Tuesday, December 6, 2011

Time and Money

The other day one of my friends posted this on his Facebook wall. If you’ve got the time, it’s absolutely hysterical and worth the read (also, the rest of my post will make more sense):

And I laughed, because the writer managed to take some cold hard facts and make them funny while making his point. And he’s right. Whoever truly believes that money can’t buy happiness is an ignorant tool.

Of course money can’t be the source of one’s happiness. Then all you have is some asshole with no friends sitting on piles of money. That’s not happiness at all, that’s someone who’s going to die alone and sad. But it can buy everything that writer said it can, which does buy happiness (if you have love, peace of mind, healthy kids and enough money to enjoy the simple pleasures in life and you still aren’t happy, you’re also an ignorant tool).

I laughed until I got to # 2, “The Best Hobbies Don’t Cost a Thing.” And I realized this is exactly what’s been going on with me lately:

First of all, there's the time issue. I write for a living now, obviously, but when I was trying to do it as a hobby? Yeah, ask me how much I felt like writing after 12 hours of work/commute and then all the other time spent doing home shit after that (eat, shower, tend to the kids, etc). Unless you wanted an article on "6 Ways I'd Like to Fucking Punch All the Truck Drivers in the Cock," all you'd get out of me is some low moans about my aching back while I stared sleepily at some Internet boobs. Creativity takes energy.

Read more: 5 Reasons Money Can Buy Happiness | Cracked.com http://www.cracked.com/blog/5-reasons-money-can-buy-happiness_p2/#ixzz1fpKbnK4y

I love to write, both as a profession and a hobby. But lately, writing at work has been insane. We just went through our busiest month, where we were all required to work a Saturday just to get caught up and took on more events than we ever have.

 My job requires tons of creativity even when we aren’t slammed and by the time 6:30 rolls around and I (sometimes) finish, my brain hurts. Then you add in the 90 minute hot yoga classes I’ve been dragging myself to or a spin on the Elliptical machine to offset the 10 hours I spend sitting, riding the harrowing public transportation home, taking a shower and cooking a meal, and good luck getting me to do a damn chore, much less write something that still has a long way to go before I can even try to turn it into anything real. Or type up my Days of our Lives interviews from a month ago. Or blog. I still haven’t unpacked the overnight bag from my girls’ night at the Bellevue Hyatt last Saturday for a friend’s bachelorette party. I have no motivation.

But tonight it hit me just how quickly time really passes. I can’t believe it’s almost 2012. I can’t believe my twenties are two months from being over. I commented on a picture of my friend’s (adorable) kid eating ice cream on her Facebook page and I realized he’s old enough to sneak ice cream from their freezer while she’s asleep.
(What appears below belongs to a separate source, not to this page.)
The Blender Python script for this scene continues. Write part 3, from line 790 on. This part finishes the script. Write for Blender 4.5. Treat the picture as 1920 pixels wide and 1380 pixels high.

And that I can remember his mom and I doing that, staying up late and sneaking my dad’s chunky chocolate ice cream after he went to sleep, and it seems like just a couple of years ago.

And then I realized: I can use my exhaustion as an excuse. I can be one of the millions of people who say they just don’t have time to work on anything else, and it would be a valid claim. I want to puke just thinking about all the goals I have for next year that have nothing to do with writing, much less writing goals.

But I don’t want to be one of those people who wakes up and they’re 40 and everything they wanted to accomplish when they were turning 30 is still left undone. Looking back, though it seems like all I did was party and play, I’m pretty proud of what I managed to accomplish in my twenties. I want to say the same about my thirties, but for that to happen I’m going to have to step it up.

So when I’m not spending long hours at the office, coming into Camel pose in a 110 degree room, grocery shopping or doing the other mundane things I used to be able to do whenever I wanted… you’ll find me writing. You’ll find my ass in a chair in front of my laptop until I’m satisfied with what I’ve done and I’m ready to show it to all of you. I may not have the time that I used to, but the money I’m making supporting myself writing by day means nothing if I can’t use it to support my passion in the evenings.